YottaDB does not check nodes in sub-trees to see whether they have matching triggers.

But that poses a problem with the KILL command. A KILL command on an M node deletes not just that node but the entire sub-tree of M nodes under that node. It is possible that one or more KILL or ZKILL type of database triggers are defined for the M nodes under the sub-tree being killed. In that case, currently the top level KILL command will not invoke the deeper level database triggers.

This is how YottaDB (and the upstream GT.M) database triggers have behaved from day one.

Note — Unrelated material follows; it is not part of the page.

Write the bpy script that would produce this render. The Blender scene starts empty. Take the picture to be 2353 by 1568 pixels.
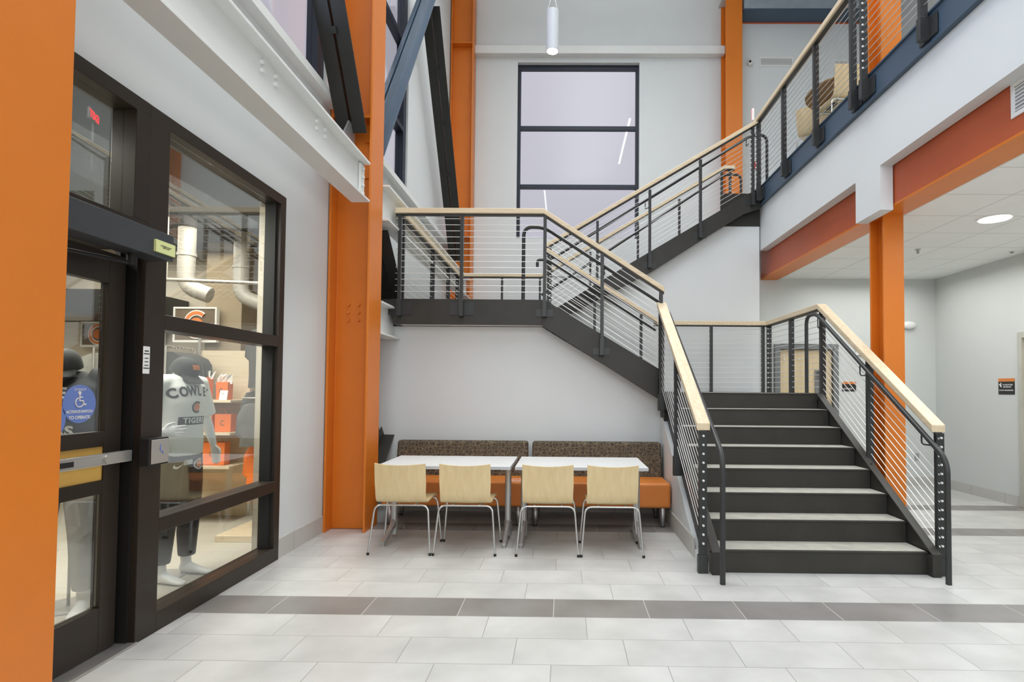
import bpy, math, random, re
from mathutils import Vector, Matrix
from mathutils.bvhtree import BVHTree
random.seed(7)
S = bpy.context.scene
COL = S.collection
R = math.radians

# ------------------------------------------------------------------ camera
cam_d = bpy.data.cameras.new('camera')
cam = bpy.data.objects.new('camera', cam_d)
COL.objects.link(cam)
FPX, PX, PY, EYE = 1279.6, 1284.2, 857.7, 1.4368
cam_d.sensor_width = 36.0
cam_d.lens = FPX / 2353 * 36
cam_d.shift_x = -(PX - 1176.5) / 2353
cam_d.shift_y = (PY - 784) / 2353
cam_d.clip_start = 0.05
a_, b_, c_ = 0.0302, -0.0081, 0.0099
Mr = Matrix.Rotation(c_, 3, 'Z') @ Matrix.Rotation(a_, 3, 'X') @ Matrix.Rotation(b_, 3, 'Y')
right, fwd, up = Mr.col[0], Mr.col[1], Mr.col[2]
m4 = Matrix.Identity(4)
for i in range(3):
    m4[i][0] = right[i]; m4[i][1] = up[i]; m4[i][2] = -fwd[i]
m4.translation = (0, 0, EYE)
cam.matrix_world = m4
S.camera = cam

# ------------------------------------------------------------------ world, exposure
w = bpy.data.worlds.new('dusk_sky'); S.world = w; w.use_nodes = True
wn = w.node_tree; wn.nodes.clear()
wo = wn.nodes.new('ShaderNodeOutputWorld'); bg = wn.nodes.new('ShaderNodeBackground')
tc = wn.nodes.new('ShaderNodeTexCoord'); sp = wn.nodes.new('ShaderNodeSeparateXYZ'); rp = wn.nodes.new('ShaderNodeValToRGB')
rp.color_ramp.elements[0].position = 0.0; rp.color_ramp.elements[0].color = (0.54, 0.54, 0.59, 1)
rp.color_ramp.elements[1].position = 0.7; rp.color_ramp.elements[1].color = (0.60, 0.585, 0.64, 1)
wn.links.new(tc.outputs['Generated'], sp.inputs[0]); wn.links.new(sp.outputs['Z'], rp.inputs[0])
wn.links.new(rp.outputs[0], bg.inputs[0]); wn.links.new(bg.outputs[0], wo.inputs[0])
bg.inputs[1].default_value = 1.0
S.view_settings.view_transform = 'Standard'
S.view_settings.look = 'None'
S.view_settings.gamma = 1.0
S.view_settings.exposure = 0.0
S.view_settings.use_curve_mapping = False
S.cycles.max_bounces = 10
S.cycles.diffuse_bounces = 5
S.cycles.glossy_bounces = 5
S.cycles.transparent_max_bounces = 16
S.cycles.use_denoising = True
S.cycles.sample_clamp_indirect = 6.0
S.cycles.caustics_reflective = False
S.cycles.caustics_refractive = False

def area(name, loc, size, energy, color=(1, .97, .92), rot=(0, 0, 0), spread=180):
    d = bpy.data.lights.new(name, 'AREA'); d.shape = 'RECTANGLE'; d.size, d.size_y = size
    d.energy = energy; d.color = color; d.spread = R(spread)
    o = bpy.data.objects.new(name, d); COL.objects.link(o); o.location = loc; o.rotation_euler = rot
    return o
# added soft area lights for the atrium, out of frame
NW = (.97, .985, 1.0)
area('atrium_fill', (0.4, 3.9, 10.05), (4.4, 4.0), 140, NW, spread=128)
area('atrium_fill', (0.4, 8.6, 10.05), (4.0, 3.0), 120, NW, spread=100)
area('ceiling_bounce_fill', (0.8, 4.5, 9.3), (2.0, 9.0), 300, NW, rot=(R(180), 0, 0))  # added light thrown up at the ceiling, its bounce brightens the far wall
area('atrium_fill', (0.6, -2.6, 10.05), (4.4, 4.0), 140, NW, spread=128)
area('atrium_fill', (1.2, -4.6, 4.2), (5.5, 4.0), 240, NW, rot=(R(78), 0, 0))  # added frontal fill behind the viewer, brightens the bench wall
area('daylight', (-2.30, 1.8, 6.6), (4.0, 6.0), 165, (.55, .74, 1.0), rot=(0, R(-90), 0))
area('balcony_light', (5.0, 4.5, 8.7), (2.5, 7.0), 90, NW)
area('hall_light', (4.6, 6.2, 3.17), (1.8, 4.6), 70, (.98, 1.0, .99), spread=165)
area('hall_light', (4.4, 0.5, 3.17), (1.6, 3.0), 60, NW)
area('shop_light', (-4.8, 4.2, 3.0), (2.4, 4.2), 130, (1, .92, .80))
area('shop_light', (-3.3, 3.9, 3.0), (0.8, 3.0), 120, (1, .95, .88))

# ------------------------------------------------------------------ materials
def nt(name):
    m = bpy.data.materials.new(name); m.use_nodes = True
    t = m.node_tree; b = t.nodes['Principled BSDF']
    return m, t, b
def mat(name, col, rough=.5, metal=0.0, noise=.06, scale=6.0, bump=0.0, bscale=200.0, emit=None, spec=.5, coat=0.0):
    m, t, b = nt(name)
    b.inputs['Roughness'].default_value = rough; b.inputs['Metallic'].default_value = metal
    b.inputs['Specular IOR Level'].default_value = spec
    if coat: b.inputs['Coat Weight'].default_value = coat
    c = t.nodes.new('ShaderNodeTexCoord'); n = t.nodes.new('ShaderNodeTexNoise'); n.inputs['Scale'].default_value = scale
    n.inputs['Detail'].default_value = 4
    t.links.new(c.outputs['Object'], n.inputs['Vector'])
    r = t.nodes.new('ShaderNodeValToRGB')
    r.color_ramp.elements[0].position = .3; r.color_ramp.elements[1].position = .7
    r.color_ramp.elements[0].color = tuple(x * (1 - noise) for x in col) + (1,)
    r.color_ramp.elements[1].color = tuple(min(1, x * (1 + noise)) for x in col) + (1,)
    t.links.new(n.outputs['Fac'], r.inputs[0]); t.links.new(r.outputs[0], b.inputs['Base Color'])
    if bump:
        n2 = t.nodes.new('ShaderNodeTexNoise'); n2.inputs['Scale'].default_value = bscale
        t.links.new(c.outputs['Object'], n2.inputs['Vector'])
        bp = t.nodes.new('ShaderNodeBump'); bp.inputs['Strength'].default_value = bump; bp.inputs['Distance'].default_value = .004
        t.links.new(n2.outputs['Fac'], bp.inputs['Height']); t.links.new(bp.outputs[0], b.inputs['Normal'])
    if emit:
        b.inputs['Emission Color'].default_value = (*emit[0], 1); b.inputs['Emission Strength'].default_value = emit[1]
    return m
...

But this has been seen to pose an issue for Octo where the cross reference it builds gets out of sync with the application data if the application does a top level KILL. See discussion at YottaDB/DBMS/YDBOcto#630 (comment 454320092) for details.

Draft Release Note

KILL of an M node now invokes any KILL/ZKILL type of database triggers defined at deeper levels of the M node being killed. For example, if different KILL type triggers are defined for the M nodes ^GBL(level1), ^GBL(level1,level2) and ^GBL(level1,level2,level3), a KILL ^GBL(level1) will invoke the KILL triggers for ^GBL(level1), ^GBL(level1,level2) and for ^GBL(level1,level2,level3) as part of the KILL command. Previously, it would only invoke the KILL trigger for ^GBL(level1) which could cause application level issues due to skipping the trigger invocation for the deeper levels.